Memories of “Uncle Don”
Don Fuqua
By Matt Fuqua
I thoroughly enjoyed the recent article written by Judge Thomas. It brought back a flood of memories of my many conversations with Don. Before getting to a few of the more humorous stories, I want to share some political ones.
One day we were talking about President Johnson. Don told me what a great politician LBJ was, emphasizing that this was not necessarily the same thing as being a great man. He described what later became known as “the Johnson Treatment.” LBJ, who stood about 6’4”, would get uncomfortably close in face-to-face meetings—crowding the other person, looming over them, and punctuating his points with a hand on the shoulder. Don said it was impossible to ignore and nearly impossible to resist.
According to Don, LBJ was just as persuasive on the telephone. He described a particular call involving a controversial bill, during which LBJ applied pressure, charm, and sheer force of personality until Don saw the issue LBJ’s way—or at least close enough for government work.
Years later, I experienced a small version of this myself at the LBJ Presidential Library in Austin. There’s a phone you can pick up, and LBJ’s voice comes on the line.
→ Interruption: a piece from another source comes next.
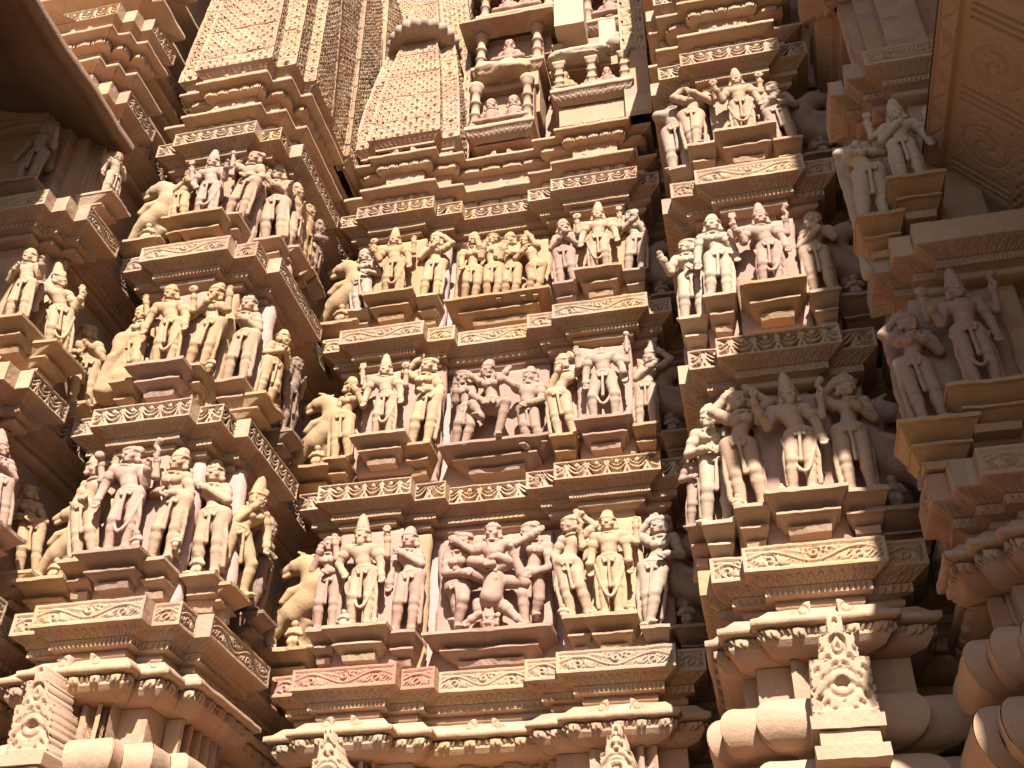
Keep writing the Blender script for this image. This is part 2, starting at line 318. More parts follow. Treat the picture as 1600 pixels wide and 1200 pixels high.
# ------------------------------------------------------------------ carved figures: signed distance fields meshed with surface nets
class SDF:
    fat = .0055
    def __init__(s): s.p = []
    def cap(s, a, b, ra, rb=None, k=.012, sy=1.): s.p.append(('c', np.array(a, float), np.array(b, float), ra, ra if rb is None else rb, k, 1)); return s
    def ell(s, c, r, k=.015, sub=1, rot=0): s.p.append(('e', np.array(c, float), np.array(r, float), rot, 0, k, sub)); return s
    def box(s, c, r, rd=.006, k=.004, rot=0): s.p.append(('b', np.array(c, float), np.array(r, float), rd, rot, k, 1)); return s
    def ring(s, c, a, b, r, k=.003, tilt=0): s.p.append(('r', np.array(c, float), np.array([a, b]), r, tilt, k, 1)); return s
    def chain(s, pts, rs, k=.012):
        for i in range(len(pts)-1): s.cap(pts[i], pts[i+1], rs[i], rs[i+1], k)
        return s
    def mesh(s, h):
        lo, hi = np.full(3, 9.), np.full(3, -9.); bb = []
        for t, a, b, c, d, k, u in s.p:
            if t == 'c': m = max(c, d); l, g = np.minimum(a, b)-m, np.maximum(a, b)+m
            elif t in 'eb':
                r = b+(c if t == 'b' else 0); rr = np.array([max(r[0], r[2])]*3) if (t == 'b' and d) or (t == 'e' and c) else r
                rr = np.array([rr[0], r[1], rr[2]]); l, g = a-rr, a+rr
            else: r = max(b)+c; l, g = a-r, a+r
            bb.append((l-k-2.5*h, g+k+2.5*h))
            if u > 0: lo, hi = np.minimum(lo, l), np.maximum(hi, g)
        lo -= 3*h; hi += 3*h; n = np.ceil((hi-lo)/h).astype(int)+1
        f = np.full(n, .05, np.float32); ax = [lo[i]+h*np.arange(n[i]) for i in range(3)]
        for (t, a, b, c, d, k, u), (l, g) in zip(s.p, bb):
            i0 = np.clip(np.floor((l-lo)/h).astype(int), 0, n); i1 = np.clip(np.ceil((g-lo)/h).astype(int)+1, 0, n)
            if (i1 <= i0).any(): continue
            X, Y, Z = np.meshgrid(*[ax[i][i0[i]:i1[i]] for i in range(3)], indexing='ij', sparse=True)
            if t == 'c':
                ab = b-a; L2 = max(ab@ab, 1e-9); q = np.clip(((X-a[0])*ab[0]+(Y-a[1])*ab[1]+(Z-a[2])*ab[2])/L2, 0, 1)
                D = np.sqrt((X-a[0]-q*ab[0])**2+(Y-a[1]-q*ab[1])**2+(Z-a[2]-q*ab[2])**2)-(c+(d-c)*q)
            elif t == 'e':
                x, y, z = X-a[0], Y-a[1], Z-a[2]
                if c: x, z = x*math.cos(c)+z*math.sin(c), -x*math.sin(c)+z*math.cos(c)
                k0 = np.sqrt((x/b[0])**2+(y/b[1])**2+(z/b[2])**2); k1 = np.sqrt((x/b[0]**2)**2+(y/b[1]**2)**2+(z/b[2]**2)**2)+1e-9
                D = k0*(k0-1)/k1
            elif t == 'b':
                x, y, z = X-a[0], Y-a[1], Z-a[2]
                if d: x, z = x*math.cos(d)+z*math.sin(d), -x*math.sin(d)+z*math.cos(d)
                x, y, z = np.abs(x)-b[0]+c, np.abs(y)-b[1]+c, np.abs(z)-b[2]+c
                D = np.sqrt(np.maximum(x, 0)**2+np.maximum(y, 0)**2+np.maximum(z, 0)**2)+np.minimum(np.maximum(np.maximum(x, y), z), 0)-c
            else:
                x, y, z = X-a[0], Y-a[1], Z-a[2]-d*(X-a[0]); q = np.sqrt((x/b[0])**2+(y/b[1])**2)
                D = np.sqrt(((q-1)*min(b))**2+z**2)-c
            S = (slice(i0[0], i1[0]), slice(i0[1], i1[1]), slice(i0[2], i1[2])); o = f[S]
            if u > 0:
                e = np.maximum(k-np.abs(o-D), 0)/k; f[S] = np.minimum(o, D)-e*e*k*.25
            else:
                D = -D; e = np.maximum(k-np.abs(o-D), 0)/k; f[S] = np.maximum(o, D)+e*e*k*.25
        f -= s.fat
        return surfnet(f, lo, h)
def surfnet(f, lo, h):
    n = f.shape; ins = f < 0
    cs = np.zeros((n[0]-1, n[1]-1, n[2]-1), np.int8)
    for a in (0, 1):
        for b in (0, 1):
            for c in (0, 1): cs += ins[a:n[0]-1+a, b:n[1]-1+b, c:n[2]-1+c]
    act = (cs > 0) & (cs < 8); idx = np.full(act.shape, -1, np.int64); I = np.argwhere(act); idx[act] = np.arange(len(I))
    acc = np.zeros((len(I), 3)); cnt = np.zeros(len(I))
    for ax in range(3):
        o1, o2 = [i for i in range(3) if i != ax]
        for u in (0, 1):
            for v in (0, 1):
                s0 = I.copy(); s0[:, o1] += u; s0[:, o2] += v; s1 = s0.copy(); s1[:, ax] += 1
                a = f[s0[:, 0], s0[:, 1], s0[:, 2]]; b = f[s1[:, 0], s1[:, 1], s1[:, 2]]; m = (a < 0) != (b < 0)
                t = np.where(m, a/np.where(m, a-b, 1), 0)
                p = s0.astype(float); p[:, ax] += t; acc += np.where(m[:, None], p, 0); cnt += m
    V = lo+h*(acc/cnt[:, None]); F = []
    for ax in range(3):
        o1, o2 = (ax+1) % 3, (ax+2) % 3
        A = [slice(None)]*3; B = [slice(None)]*3; A[ax] = slice(0, n[ax]-1); B[ax] = slice(1, n[ax])
        ch = ins[tuple(A)] != ins[tuple(B)]; E = np.argwhere(ch); E = E[(E[:, o1] > 0) & (E[:, o2] > 0) & (E[:, o1] < n[o1]-1) & (E[:, o2] < n[o2]-1)]
        q = []
        for u, v in ((1, 1), (0, 1), (0, 0), (1, 0)):
            e = E.copy(); e[:, o1] -= u; e[:, o2] -= v; q.append(idx[e[:, 0], e[:, 1], e[:, 2]])
        q = np.stack(q, 1); fl = ~ins[E[:, 0], E[:, 1], E[:, 2]]; q[fl] = q[fl][:, ::-1]; F.append(q)
    return V, np.concatenate(F)
ARM = {'down': ((.050, .01, -.165), (.055, -.01, -.325)), 'hip': ((.105, .01, -.145), (.02, -.05, -.275)), 'chest': ((.06, -.01, -.165), (-.085, -.105, -.09)),
       'belly': ((.075, .0, -.165), (-.065, -.10, -.20)), 'up': ((.10, -.01, -.07), (.095, -.05, .11)), 'head': ((.125, -.01, .075), (-.02, -.02, .20)),
       'reach': ((.14, -.02, -.04), (.27, -.05, .02)), 'face': ((.06, -.03, -.15), (-.05, -.10, .035)), 'offer': ((.07, -.01, -.155), (.13, -.10, -.05)),
       'thigh': ((.085, 0, -.155), (.10, -.04, -.315)), 'high': ((.08, -.01, .12), (.06, -.03, .27)), 'cross': ((.05, -.04, -.14), (-.15, -.11, -.03)),
       'back': ((.12, .03, -.05), (.14, .02, .10)), 'none': None}
def limb(S, a, e, h, r0, r1, r2, band=True):
    a, e, h = map(lambda q: np.array(q, float), (a, e, h))
    S.cap(a, e, r0, r1, .012).cap(e, h, r1*1.02, r2, .008)
    if band:
        d = (e-a)*.42; n = d/np.linalg.norm(d); S.cap(a+d-n*.005, a+d+n*.007, r0*.94+.008, None, .002)
        d2 = (h-e); n2 = d2/np.linalg.norm(d2); S.cap(h-n2*.030, h-n2*.016, r2+.009, None, .002)
def hand(S, e, h, curl=0.):
    d = np.array(h, float)-np.array(e, float); d /= np.linalg.norm(d); up = np.array([0, -1., 0]); sd = np.cross(d, up)
    if np.linalg.norm(sd) < .3: sd = np.array([1., 0, 0])
    sd /= np.linalg.norm(sd); p = h+d*.022
    S.cap(h, p, .015, .019, .006)
    for i, l in enumerate((.034, .042, .040, .030)):
        b = p+sd*(i-1.5)*.0115+d*.010; mid = b+d*l*.55; S.cap(b, mid, .0072, .0068, .003); S.cap(mid, mid+(d*(1-curl)+up*curl)*l*.5, .0066, .0055, .003)
    S.cap(h+sd*-.014, p+sd*-.032+d*.008, .0085, .0065, .004)
def head(S, c, crown='tall', face=0., tilt=0., fem=False, beard=False):
    n0 = len(S.p); head0(S, c, crown, face, tilt, fem, beard); c = np.array(c, float)
    HS = 1.14                                        # carved heads are large for their bodies
    for i in range(n0, len(S.p)):
        t, a, b, r, d, k, u = S.p[i]; a = c+(a-c)*HS
        if t == 'c': S.p[i] = (t, a, c+(b-c)*HS, r*HS, d*HS, k, u)
        elif t == 'e': S.p[i] = (t, a, b*HS, r, d, k, u)
        else: S.p[i] = (t, a, b*HS, r*HS, d, k, u)
def head0(S, c, crown='tall', face=0., tilt=0., fem=False, beard=False):
    c = np.array(c, float); dx = face*.9
    def P(x, y, z):                                    # turn (yaw) and tilt the head
        ca, sa = math.cos(dx), math.sin(dx); x, y = x*ca-y*sa, x*sa+y*ca
        ct, st = math.cos(tilt), math.sin(tilt); x, z = x*ct+z*st, -x*st+z*ct
        return c+np.array([x, y, z])
    S.ell(P(0, .004, .008), (.052, .056, .060), .01).ell(P(0, -.016, -.028), (.040, .040, .042), .014)
    S.cap(P(0, -.052, .010), P(0, -.066, -.012), .0065, .0100, .005)
    S.ell(P(0, -.054, -.034), (.018, .010, .0055), .003).ell(P(0, -.051, -.043), (.014, .010, .0055), .003).ell(P(0, -.046, -.058), (.016, .014, .012), .006)
    for s_ in (-1, 1):
        S.ell(P(s_*.021, -.050, .008), (.015, .010, .007), .003).cap(P(s_*.008, -.055, .022), P(s_*.038, -.044, .024), .0040, .0036, .003)
        S.ell(P(s_*.026, -.044, -.020), (.016, .014, .016), .008)
        S.ell(P(s_*.055, .004, -.006), (.011, .014, .030), .003).ell(P(s_*.061, -.002, -.044), (.017, .013, .017), .003)
    S.ring(P(0, .004, .036), .055, .058, .0095, .003)
    if crown == 'tall':
        for i, (z, r) in enumerate(((.055, .054), (.095, .049), (.133, .041), (.168, .031))):
            S.cap(P(0, .008, z-.012), P(0, .008, z+.014), r, r*.93, .004)
        S.cap(P(0, .008, .19), P(0, .008, .215), .017, .009, .005)
        S.ell(P(0, -.050, .070), (.022, .010, .028), .003)
    elif crown == 'tier':
        for z, r in ((.052, .052), (.078, .046), (.102, .034)): S.ring(P(0, .006, z), r*.72, r*.72, .013, .004)
        S.ell(P(0, .006, .085), (.034, .034, .045), .006)
        for s_ in (-.03, 0, .03): S.cap(P(s_, -.038, .055), P(s_*.8, -.030, .088), .012, .006, .003)
    elif crown == 'bun':
        S.ell(P(0, .006, .030), (.056, .058, .050), .006).ell(P(.035, .03, .062), (.038, .034, .034), .006)
        for a in np.linspace(-1.1, 1.1, 7): S.cap(P(.05*math.sin(a), -.045*math.cos(a), .034), P(.03*math.sin(a), -.01, .075), .0085, .006, .003)
    elif crown == 'curl':
        for i in range(26):
            a = i*2.4; z = 1-i/26*.95; r = math.sqrt(1-z*z*.96); S.ell(P(.054*r*math.cos(a), .006+.052*r*math.sin(a), .016+.056*z), (.014, .014, .014), .003)
    if beard: S.ell(P(0, -.045, -.066), (.026, .022, .032), .008)
def skel(sway=0., lean=0., fem=False, legs='stand', twist=0.):
    J = {}; w_ = .058 if fem else .056
    J['hip'] = np.array([sway*.055, 0, .572]); J['waist'] = np.array([sway*.018, -.004, .665]); J['chest'] = np.array([-sway*.030, -.006, .752])
    J['neck'] = np.array([-sway*.022, -.006, .845]); J['head'] = np.array([-sway*.004, -.018, .925])
    sw = .098 if fem else .118
    for s_, n in ((-1, 'l'), (1, 'r')):
        tl = -sway*s_*.018
        J['sh'+n] = np.array([J['chest'][0]+s_*sw, .004, .806+tl]); J['th'+n] = np.array([J['hip'][0]+s_*w_, 0, .550-tl*.8])
        k = np.array([s_*.058+sway*.030, -.012, .300]); a = np.array([s_*.058, .004, .045])
        free = (s_*sway < 0)
        if legs == 'stand' and free: k += np.array([s_*.012, -.03, .0]); a += np.array([s_*.02, .0, 0])
        if legs == 'cross':
            if free: a = np.array([-s_*.045, -.045, .045]); k = np.array([s_*.010+sway*.03, -.055, .300])
        if legs == 'wide': k = np.array([s_*.105, -.04, .29]); a = np.array([s_*.10, 0, .045])
        if legs == 'dance':
            if free: k = np.array([s_*.13, -.08, .40]); a = np.array([s_*.02, -.05, .22])
        if legs == 'lunge':
            k = np.array([s_*.10+.02, -.05, .30]) if s_ > 0 else np.array([s_*.10, .0, .28]); a = np.array([s_*.15, 0, .045])
        J['kn'+n], J['an'+n] = k, a
    if lean:
        for n in J: J[n] = J[n]+np.array([lean*J[n][2], 0, 0])
    return J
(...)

Even knowing it was a recording, I could feel exactly what Don had described.
Not long ago, we talked about the painful level of partisanship in Washington today and how it poisons everything it touches. Don said that when Reagan was president, he routinely invited congressional leadership to the White House for happy hour. No politics—just conversation and good-natured camaraderie. Don said Reagan could really tell a joke.
He also talked about Tip O’Neill playing golf every Friday with the House Minority Leader. They’d fight like hell all week, then walk the fairways together on Friday. It’s hard not to think the country might be better off if more problems were solved between tee shots.
I hadn’t realized until later how early Don was elected to Congress. My first real political memory was his race against Billy Matthews. Billy was a sitting member of Congress in Gainesville; Don was the sitting member in Tallahassee. When the districts were combined, the race became inevitable—and brutal.
Don’s campaign aide, Herb Wadsworth (a political whiz kid if there ever was one), told him the key was Columbia County. Herb said whichever candidate won Columbia County would win the race, and that Don needed to open his campaign office there. Herb was right. Don won Columbia County—and after that, he never really faced serious opposition again.
I remember that campaign for a different reason.
There was a rally at a Winn-Dixie in Starke. I was riding with my grandfather, who had these big old Blues Brothers-style speakers strapped to the roof, blasting “All the Way with Fuqua” on a loop. I was about six years old.
While walking through the parking lot, I was backed over by some enormous car—something like a ’56 Chevy, sitting so high off the ground it never actually touched me. I wasn’t hurt, but it scared the hell out of everyone there, especially my family.
Years later, in the 1990s, I was in a hearing in Jackson County. The sitting judge recused himself, and they brought in a county judge from Starke.
The judge looked at me and asked, “Are you related to Don Fuqua?”
I said yes.
He said, “There was a kid who got run over at a rally in Starke years ago—was that you?”
I told him it was.
I won the case on a motion to dismiss—strictly on the merits, of course.
Another time, I was driving back from Stetson to the Panhandle for the weekend when I got pulled over in Chiefland on Highway 27, right by the big lumber mill. I was driving an El Camino Super Sport that my dad had handed down to me.
Back then, you got out of the car and met the trooper at the back bumper. He looked at the car and said, “Super Sport, huh?” Then he noticed the Fuqua for Congress sticker and asked if I was related.
I told him Don was my uncle.
He proceeded to tell me a story about picking Don and a young kid up at the local airport and driving them to a seafood festival.
Same kid. That was me.
Don had taken me to the Florida–Auburn game, where we sat in the President’s box. We lost 63–14—the battle of Reaves and Alvarez versus Sullivan and Beasley—but it didn’t matter to me. We flew there in a Cessna. It was my first airplane ride, and I remember every bit of it. That same trooper showed me how he clocked speeders—and even let me ride in the front seat.
That goodwill didn’t last forever. In 1983, he told me to “tell Don hello”—and that I could pay the ticket at the courthouse.